Lester Johnson

Lester Johnson

A New York artist, known as a second-generation abstract expressionist, Lester Johnson was born to a large Lutheran family in Minneapolis. He studied at the Minneapolis School of Art and the St. Paul Art School. There he was introduced to Hans Hofmann's teaching approach, particularly the "push and pull" effects of form and color by St. Paul teachers Alexander Masley and Cameron Booth, both of whom had studied with Hofmann in Munich.

After further study at the Chicago Art Institute, Johnson moved to New York City in 1947 and became one of the first downtown loft-dwellers. He shared a lower East Side studio with Larry Rivers and attended some of Hofmann's New York classes. Rents were cheap but Johnson was broke much of the time as he tried to support his painting through a variety of part-time jobs, including teaching art. In 1950, he and realist figurative painter Philip Pearlstein shared a studio space. Lester's wife, Jo, had introduced the two artists at a time when she and Pearlstein were studying art history at New York University. Johnson's various studios, on the Bowery and elsewhere, were always one flight up with a view of Manhattan's active street life. No wonder, for over fifty years, street scenes have been a dominant part of his art.

Johnson adopted the working techniques of action painting, which meant he used a great deal of paint. A tube of oil paint might be expended in seconds as he, like Pollock, physically projected himself into the work. The images that Johnson produced were not decorative, but stubbornly confrontational: oversize, brooding, thickly encrusted, scarred surfaces that were alive with recognizable objects and figures. Even today, few realize how radical it was for Johnson to depict a recognizable subject in an adamantly pro-abstract-expressionist climate. Sculptor George Segal recalled: "The Abstract Expressionists were legislating any reference to the physical world totally out of art. This was outrageous to us". Rebellion came naturally to Lester Johnson, and he remained tenaciously outside the mainstream.

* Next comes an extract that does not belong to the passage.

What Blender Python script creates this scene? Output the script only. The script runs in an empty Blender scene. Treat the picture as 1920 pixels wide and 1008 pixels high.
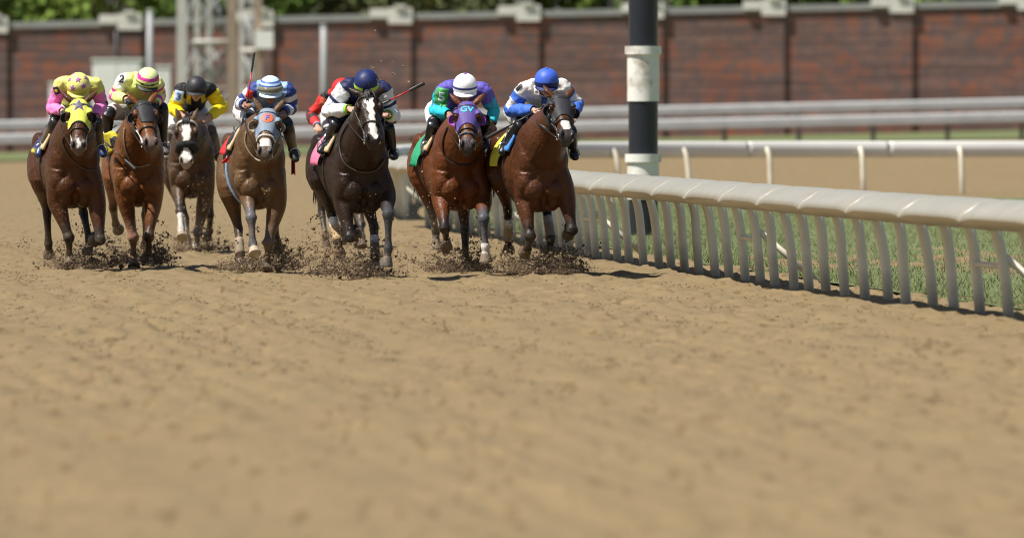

Nonetheless, he produced a body of work that influenced several generations of younger painters and confounded an art establishment in need of neat categorization. He remains one of the few painters whose work holds significance for both abstract and figurative artists. Lester Johnson's animated men and women, with all their nervous energy, yield themselves only gradually to analysis and will no doubt be reinterpreted for many years to come. His largest achievement is perhaps the degree to which each of his works is still able to convince us that the act of painting is relevant and vital.